His latest such project is an unruly quartet named Burning Ghosts and on May 6, 2016, their self-titled album (via Orenda) dropped. Pulling together key members of the L.A. experimental jazz scene — Aaron McLendon (drums), Richard Giddens (bass), Jake Vossler (guitar) — Rosenboom was moved by the stories behind the headlines to make this music about the social injustice still raging in America but only recently has recaptured America’s attention.

I may have made this comment before, but making social statements presents a bigger challenge within the realm of instrumental jazz because the sentiment and the message isn’t carried out by words. So, Burning Ghosts compensates for their self-imposed challenge by making the music all the more visceral and raw. Sure enough, Vossler’s guitar on the opening “Anthem” wails off the rails but Rosenboom’s pure, pensive tone on trumpet (and later Giddens) contrasting with the razor blade guitar reminds us that the sentiment is complicated by exhibiting sorrow and discord through jazz and metal rock, side by side.

After a Ornette styled intro, Giddens’ skittish bass shapes bring about a raucous, nervous energy free jazz to “Defiance” as Rosenboom and Vossler spray notes like machine guns and song moves into thrash metal groove. But it’s not all fury: “Elegy”‘s hushed, dark shadings sets the stage for Rosenboom brooding on muted trumpet and “Dissent” Giddens and Vossler have a quiet, spontaneous chat on the front end of “Dissent.” Rosenboom tentatively joins in, making impassioned cries that carry emotion through tone not volume. A march ensure and the tension begins to bubble up from underneath, culminating into a free for all.

Along with the group give-and-take, individual performances say a lot. Rosenboom’s solo trumpet that consumes almost half of “Flashpoint” is expressive, tells a story. After several minutes, a groove springs up around it, and Vossler’s jazzy, fusion-y guitar expression gets increasingly metallic.
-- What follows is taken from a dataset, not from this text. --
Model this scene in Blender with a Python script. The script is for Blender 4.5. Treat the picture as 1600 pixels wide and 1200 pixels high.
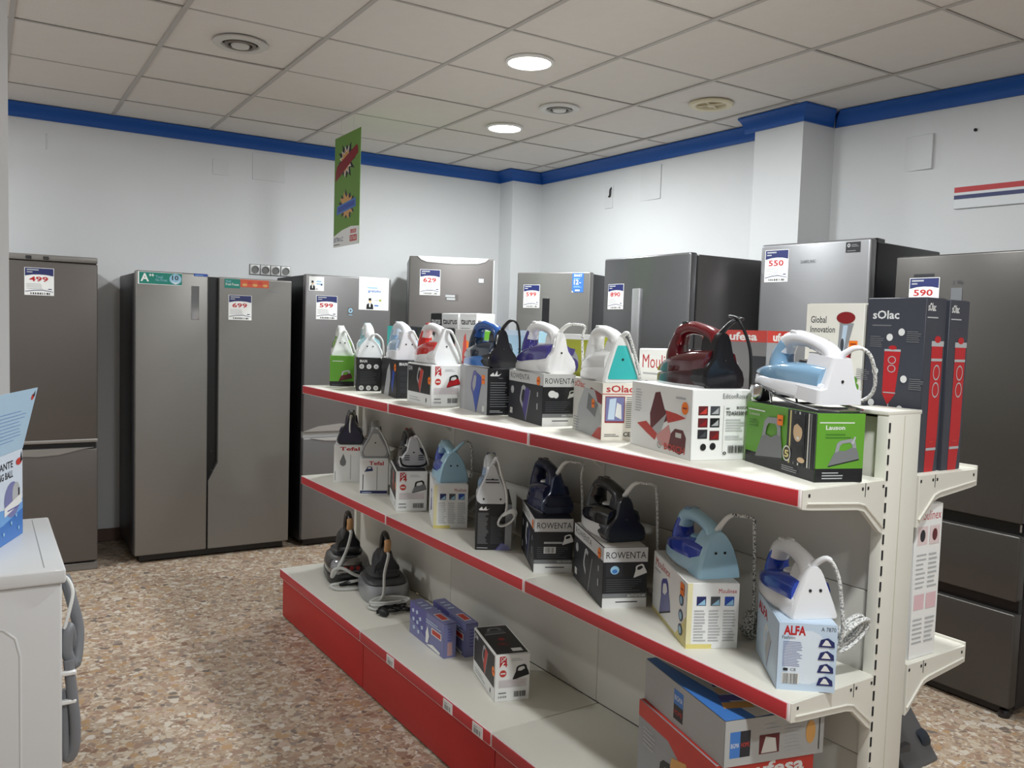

“Manifesto” consolidates ideas presented through the album into a multi-faceted epic. It begins with a strident bass walk accompanied by busy, overdubbed horns and overdriven guitar chords, like a psychotic take on “Killer Joe.” But as “Manifesto” starts out so overtly jazz, it morphs into something overtly metal. The energy and the chaos of the jazz carries over, however. It’s here, at the end, where it becomes most clear: jazz, not rock, is the ideal medium for carrying out the message of racial oppression. Because it always has been that way. Billie Holiday’s “Strange Fruit” in 1939, or Charles Mingus’ “Fables of Faubus” in 1959 or Max Roach’s Freedom Now Suite right after that, or Miles Davis’ 1971 Jack Johnson soundtrack — which was the first to cast it in a rock-jazz light – makes clear that the tradition goes back generations.

Is Burning Ghosts the ‘Rage Against The Machine’ of jazz? Maybe that isn’t the conscious goal since there are those other precedents; it just seems to be the right time to bring up age-old issues that continue to fester, within the context of music that can match the passion on the streets. But listening to this music leaves the impression that Daniel Rosenboom & Co. wouldn’t shy away from the comparison with that other band from L.A., either.